Saturday, August 18, 2007

BBC Reportage - How to make ground breaking youth current affairs

Each generation has its muse. Each generation either produces a legacy in programming for others to study or talks of one that stood above the crowd. Current.TV and Youtube are today's de rigeur. Look back in time and this is one reccommendation.

When the very idea of treating young people as adults, giving them a huge responsibilty to produce their own programmes in current affairs would have been considered ill-thought out, the BBC came up with Reportage.

In fact it followed on the back end of Network 7, Janet Street Porters creation. In this report on, firstly a snap shot of the programme and one of its typical features as I cover juvenile crime.

And then on viewmagazine's menu a more indepth look at its contribution.

In case you're not convinced here's 5 reason why the programme had that little bit of something else and why if you're considering a current affairs prog, you could do yourself some good by studying it at making your own contemporary brand.

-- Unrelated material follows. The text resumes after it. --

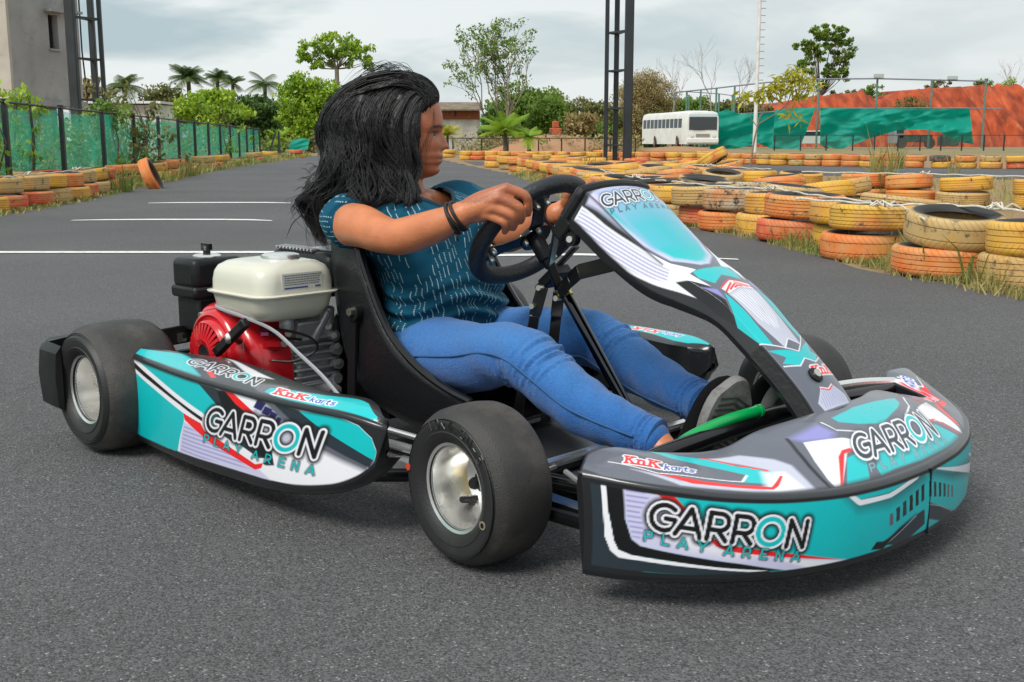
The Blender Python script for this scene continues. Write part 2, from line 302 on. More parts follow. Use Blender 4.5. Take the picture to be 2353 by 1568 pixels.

1. It was made by young people in their 20s, so they knew what was happening on the ground which they fed into the prog

2. It had an attitude. Everyone there would have been considered as top of their game. So rather than process stories the unit actively broke many stories that would have taken ages to develop elsewhere in the schedules

3. It had a decent budget.

4. It spoke to its constituents rather than patronise them and was allowed to experiment and in some cases fail. Programmes were pulled if not considered worthy

5. It operated almost like an agency. Everyone contributed. It was almost like BBC Training on the job as many of its staffers who left would go on to bigger programmes and have since become key players in British broadcasting

Watch it and make your own mind up. Video Journalism? Nothing is what it seems. Reportage was shooting with hi8s in 1992

1 comment:

Anonymous said...

I remember watching Reportage, back in the day and loved the vibrancy, energy and information it provided.

I remember one particular programme, looking at joining the army. I think it was titled "Conscript or Contrick" or possibly "Contract or Contrick".

It also covered the issue of Gerry Adams who was considered so evil that his voice was not allowed to be broadcast on the TV, but a transcript of his words could be read by an actor or reporter.

I think for now the internet, maybe the main source of diverse news coverage packed in a short digestible format for the teens to twenties.

After all, you now have free speech and expression for the masses and the niches.